Radar columnist Charles Kaiser has written a good piece about Sen. Barack Obama‘s MLK moment in Philadelphia this morning.
“No other presidential candidate in the past 40 years has managed to speak so much truth so eloquently at such a crucial juncture in his campaign as Obama did today,” he began. “And he did it by speaking about race, the most persistent source of hatred among us since America began.
“It turns out that a candidate for president with a white mother and a black father has a capacity that no one else has ever had before: He can articulate an equal understanding of black racism and white racism — and that makes it possible for him to condemn both of them with equal passion.”
The 3.19 N.Y. Times editorial about the speech (“Mr.

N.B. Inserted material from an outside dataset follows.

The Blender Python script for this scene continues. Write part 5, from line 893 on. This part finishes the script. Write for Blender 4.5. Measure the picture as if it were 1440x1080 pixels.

Obama’s Profile in Courage”) is pretty good also.
“There are moments — increasingly rare in risk-abhorrent modern campaigns — when politicians are called upon to bare their fundamental beliefs,” it begins. “In the best of these moments, the speaker does not just salve the current political wound, but also illuminates larger, troubling issues that the nation is wrestling with.
“Inaugural addresses by Abraham Lincoln and Franklin D. Roosevelt come to mind, as does John F. Kennedy‘s 1960 speech on religion, with its enduring vision of the separation between church and state. Senator Barack Obama, who has not faced such tests of character this year, faced one on Tuesday. It is hard to imagine how he could have handled it better.”